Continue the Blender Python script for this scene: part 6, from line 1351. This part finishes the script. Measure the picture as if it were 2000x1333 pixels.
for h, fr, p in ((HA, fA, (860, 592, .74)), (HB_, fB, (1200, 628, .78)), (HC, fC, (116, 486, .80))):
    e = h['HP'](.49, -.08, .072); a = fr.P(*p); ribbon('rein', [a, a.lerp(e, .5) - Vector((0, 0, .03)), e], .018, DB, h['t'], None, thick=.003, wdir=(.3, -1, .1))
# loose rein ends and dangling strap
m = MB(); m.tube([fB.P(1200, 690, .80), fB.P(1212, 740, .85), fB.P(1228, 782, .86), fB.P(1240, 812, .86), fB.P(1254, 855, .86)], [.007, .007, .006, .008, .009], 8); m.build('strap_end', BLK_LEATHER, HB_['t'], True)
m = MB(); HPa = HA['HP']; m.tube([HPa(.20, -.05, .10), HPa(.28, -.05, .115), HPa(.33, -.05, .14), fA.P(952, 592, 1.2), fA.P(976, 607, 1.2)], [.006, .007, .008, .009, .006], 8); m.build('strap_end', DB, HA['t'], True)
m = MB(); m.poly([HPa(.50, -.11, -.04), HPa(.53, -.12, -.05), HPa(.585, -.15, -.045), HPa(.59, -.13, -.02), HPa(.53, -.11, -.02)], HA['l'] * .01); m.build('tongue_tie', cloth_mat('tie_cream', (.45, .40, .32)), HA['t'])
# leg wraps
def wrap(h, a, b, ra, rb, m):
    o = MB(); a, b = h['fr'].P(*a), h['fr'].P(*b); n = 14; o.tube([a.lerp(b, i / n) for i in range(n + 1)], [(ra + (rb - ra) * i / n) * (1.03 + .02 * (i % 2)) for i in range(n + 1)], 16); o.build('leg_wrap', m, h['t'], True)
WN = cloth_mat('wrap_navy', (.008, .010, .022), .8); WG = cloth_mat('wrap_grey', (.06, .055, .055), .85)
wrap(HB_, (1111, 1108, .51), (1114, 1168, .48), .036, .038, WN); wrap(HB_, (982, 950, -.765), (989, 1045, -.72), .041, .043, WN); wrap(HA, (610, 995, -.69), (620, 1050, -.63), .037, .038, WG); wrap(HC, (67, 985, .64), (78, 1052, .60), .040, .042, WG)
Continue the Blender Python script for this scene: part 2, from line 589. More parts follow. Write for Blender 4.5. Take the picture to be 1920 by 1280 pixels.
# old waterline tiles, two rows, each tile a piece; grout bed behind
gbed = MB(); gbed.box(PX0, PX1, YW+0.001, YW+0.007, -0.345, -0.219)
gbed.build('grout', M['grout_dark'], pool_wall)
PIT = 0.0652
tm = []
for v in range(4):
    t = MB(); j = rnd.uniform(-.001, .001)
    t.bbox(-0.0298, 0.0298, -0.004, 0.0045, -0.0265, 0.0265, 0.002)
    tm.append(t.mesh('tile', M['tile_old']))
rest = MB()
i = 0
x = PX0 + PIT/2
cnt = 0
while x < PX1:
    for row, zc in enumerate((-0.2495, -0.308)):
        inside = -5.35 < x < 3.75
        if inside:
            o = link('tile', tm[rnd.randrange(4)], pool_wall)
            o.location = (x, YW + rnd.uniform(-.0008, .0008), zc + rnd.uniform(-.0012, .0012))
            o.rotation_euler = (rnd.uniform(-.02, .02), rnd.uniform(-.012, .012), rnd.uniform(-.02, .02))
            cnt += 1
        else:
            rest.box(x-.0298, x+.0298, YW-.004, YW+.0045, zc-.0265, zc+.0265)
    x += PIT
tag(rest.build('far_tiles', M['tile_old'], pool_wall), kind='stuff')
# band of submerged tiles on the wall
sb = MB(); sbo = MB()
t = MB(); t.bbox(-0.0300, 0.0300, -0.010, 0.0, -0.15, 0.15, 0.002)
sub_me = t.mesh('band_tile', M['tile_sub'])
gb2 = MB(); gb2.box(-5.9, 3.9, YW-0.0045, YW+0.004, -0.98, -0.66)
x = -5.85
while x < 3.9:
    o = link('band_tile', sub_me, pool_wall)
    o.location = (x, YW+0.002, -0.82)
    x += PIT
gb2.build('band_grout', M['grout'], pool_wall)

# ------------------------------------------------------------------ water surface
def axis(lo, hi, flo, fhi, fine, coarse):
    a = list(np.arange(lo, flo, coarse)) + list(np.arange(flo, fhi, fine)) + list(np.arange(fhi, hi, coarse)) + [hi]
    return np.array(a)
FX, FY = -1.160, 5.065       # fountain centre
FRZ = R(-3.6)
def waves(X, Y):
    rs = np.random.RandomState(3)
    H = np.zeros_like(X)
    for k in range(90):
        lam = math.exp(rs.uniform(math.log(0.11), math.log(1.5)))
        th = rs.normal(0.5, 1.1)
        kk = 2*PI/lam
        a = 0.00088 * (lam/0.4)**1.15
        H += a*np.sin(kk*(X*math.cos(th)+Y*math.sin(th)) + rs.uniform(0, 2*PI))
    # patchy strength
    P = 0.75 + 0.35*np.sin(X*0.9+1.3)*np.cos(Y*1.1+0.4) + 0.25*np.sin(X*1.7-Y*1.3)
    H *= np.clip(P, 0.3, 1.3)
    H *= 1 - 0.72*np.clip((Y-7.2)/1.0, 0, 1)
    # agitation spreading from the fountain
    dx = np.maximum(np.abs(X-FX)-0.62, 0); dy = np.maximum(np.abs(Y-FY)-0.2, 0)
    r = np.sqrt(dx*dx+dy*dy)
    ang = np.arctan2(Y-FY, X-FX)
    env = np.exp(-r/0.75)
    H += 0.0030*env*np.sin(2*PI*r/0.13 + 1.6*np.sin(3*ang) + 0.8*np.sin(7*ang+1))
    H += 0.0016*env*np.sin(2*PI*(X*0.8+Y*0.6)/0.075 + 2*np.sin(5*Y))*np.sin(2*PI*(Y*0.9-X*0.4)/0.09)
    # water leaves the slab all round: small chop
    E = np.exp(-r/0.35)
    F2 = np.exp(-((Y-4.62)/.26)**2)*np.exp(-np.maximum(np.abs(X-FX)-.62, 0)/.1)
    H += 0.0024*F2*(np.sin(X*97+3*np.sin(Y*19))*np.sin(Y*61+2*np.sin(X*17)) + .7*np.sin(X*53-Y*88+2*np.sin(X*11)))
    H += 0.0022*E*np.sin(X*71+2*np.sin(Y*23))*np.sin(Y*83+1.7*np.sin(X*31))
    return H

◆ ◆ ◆

WRITTEN INSTRUCTION
Reproduce all data above, unchanged.

ANSWER IN FULL
Continue the Blender Python script for this scene: part 6, from line 1351. This part finishes the script. Measure the picture as if it were 2000x1333 pixels.
for h, fr, p in ((HA, fA, (860, 592, .74)), (HB_, fB, (1200, 628, .78)), (HC, fC, (116, 486, .80))):
    e = h['HP'](.49, -.08, .072); a = fr.P(*p); ribbon('rein', [a, a.lerp(e, .5) - Vector((0, 0, .03)), e], .018, DB, h['t'], None, thick=.003, wdir=(.3, -1, .1))
# loose rein ends and dangling strap
m = MB(); m.tube([fB.P(1200, 690, .80), fB.P(1212, 740, .85), fB.P(1228, 782, .86), fB.P(1240, 812, .86), fB.P(1254, 855, .86)], [.007, .007, .006, .008, .009], 8); m.build('strap_end', BLK_LEATHER, HB_['t'], True)
m = MB(); HPa = HA['HP']; m.tube([HPa(.20, -.05, .10), HPa(.28, -.05, .115), HPa(.33, -.05, .14), fA.P(952, 592, 1.2), fA.P(976, 607, 1.2)], [.006, .007, .008, .009, .006], 8); m.build('strap_end', DB, HA['t'], True)
m = MB(); m.poly([HPa(.50, -.11, -.04), HPa(.53, -.12, -.05), HPa(.585, -.15, -.045), HPa(.59, -.13, -.02), HPa(.53, -.11, -.02)], HA['l'] * .01); m.build('tongue_tie', cloth_mat('tie_cream', (.45, .40, .32)), HA['t'])
# leg wraps
def wrap(h, a, b, ra, rb, m):
    o = MB(); a, b = h['fr'].P(*a), h['fr'].P(*b); n = 14; o.tube([a.lerp(b, i / n) for i in range(n + 1)], [(ra + (rb - ra) * i / n) * (1.03 + .02 * (i % 2)) for i in range(n + 1)], 16); o.build('leg_wrap', m, h['t'], True)
WN = cloth_mat('wrap_navy', (.008, .010, .022), .8); WG = cloth_mat('wrap_grey', (.06, .055, .055), .85)
wrap(HB_, (1111, 1108, .51), (1114, 1168, .48), .036, .038, WN); wrap(HB_, (982, 950, -.765), (989, 1045, -.72), .041, .043, WN); wrap(HA, (610, 995, -.69), (620, 1050, -.63), .037, .038, WG); wrap(HC, (67, 985, .64), (78, 1052, .60), .040, .042, WG)
Continue the Blender Python script for this scene: part 2, from line 589. More parts follow. Write for Blender 4.5. Take the picture to be 1920 by 1280 pixels.
# old waterline tiles, two rows, each tile a piece; grout bed behind
gbed = MB(); gbed.box(PX0, PX1, YW+0.001, YW+0.007, -0.345, -0.219)
gbed.build('grout', M['grout_dark'], pool_wall)
PIT = 0.0652
tm = []
for v in range(4):
    t = MB(); j = rnd.uniform(-.001, .001)
    t.bbox(-0.0298, 0.0298, -0.004, 0.0045, -0.0265, 0.0265, 0.002)
    tm.append(t.mesh('tile', M['tile_old']))
rest = MB()
i = 0
x = PX0 + PIT/2
cnt = 0
while x < PX1:
    for row, zc in enumerate((-0.2495, -0.308)):
        inside = -5.35 < x < 3.75
        if inside:
            o = link('tile', tm[rnd.randrange(4)], pool_wall)
            o.location = (x, YW + rnd.uniform(-.0008, .0008), zc + rnd.uniform(-.0012, .0012))
            o.rotation_euler = (rnd.uniform(-.02, .02), rnd.uniform(-.012, .012), rnd.uniform(-.02, .02))
            cnt += 1
        else:
            rest.box(x-.0298, x+.0298, YW-.004, YW+.0045, zc-.0265, zc+.0265)
    x += PIT
tag(rest.build('far_tiles', M['tile_old'], pool_wall), kind='stuff')
# band of submerged tiles on the wall
sb = MB(); sbo = MB()
t = MB(); t.bbox(-0.0300, 0.0300, -0.010, 0.0, -0.15, 0.15, 0.002)
sub_me = t.mesh('band_tile', M['tile_sub'])
gb2 = MB(); gb2.box(-5.9, 3.9, YW-0.0045, YW+0.004, -0.98, -0.66)
x = -5.85
while x < 3.9:
    o = link('band_tile', sub_me, pool_wall)
    o.location = (x, YW+0.002, -0.82)
    x += PIT
gb2.build('band_grout', M['grout'], pool_wall)

# ------------------------------------------------------------------ water surface
def axis(lo, hi, flo, fhi, fine, coarse):
    a = list(np.arange(lo, flo, coarse)) + list(np.arange(flo, fhi, fine)) + list(np.arange(fhi, hi, coarse)) + [hi]
    return np.array(a)
FX, FY = -1.160, 5.065       # fountain centre
FRZ = R(-3.6)
def waves(X, Y):
    rs = np.random.RandomState(3)
    H = np.zeros_like(X)
    for k in range(90):
        lam = math.exp(rs.uniform(math.log(0.11), math.log(1.5)))
        th = rs.normal(0.5, 1.1)
        kk = 2*PI/lam
        a = 0.00088 * (lam/0.4)**1.15
        H += a*np.sin(kk*(X*math.cos(th)+Y*math.sin(th)) + rs.uniform(0, 2*PI))
    # patchy strength
    P = 0.75 + 0.35*np.sin(X*0.9+1.3)*np.cos(Y*1.1+0.4) + 0.25*np.sin(X*1.7-Y*1.3)
    H *= np.clip(P, 0.3, 1.3)
    H *= 1 - 0.72*np.clip((Y-7.2)/1.0, 0, 1)
    # agitation spreading from the fountain
    dx = np.maximum(np.abs(X-FX)-0.62, 0); dy = np.maximum(np.abs(Y-FY)-0.2, 0)
    r = np.sqrt(dx*dx+dy*dy)
    ang = np.arctan2(Y-FY, X-FX)
    env = np.exp(-r/0.75)
    H += 0.0030*env*np.sin(2*PI*r/0.13 + 1.6*np.sin(3*ang) + 0.8*np.sin(7*ang+1))
    H += 0.0016*env*np.sin(2*PI*(X*0.8+Y*0.6)/0.075 + 2*np.sin(5*Y))*np.sin(2*PI*(Y*0.9-X*0.4)/0.09)
    # water leaves the slab all round: small chop
    E = np.exp(-r/0.35)
    F2 = np.exp(-((Y-4.62)/.26)**2)*np.exp(-np.maximum(np.abs(X-FX)-.62, 0)/.1)
    H += 0.0024*F2*(np.sin(X*97+3*np.sin(Y*19))*np.sin(Y*61+2*np.sin(X*17)) + .7*np.sin(X*53-Y*88+2*np.sin(X*11)))
    H += 0.0022*E*np.sin(X*71+2*np.sin(Y*23))*np.sin(Y*83+1.7*np.sin(X*31))
    return H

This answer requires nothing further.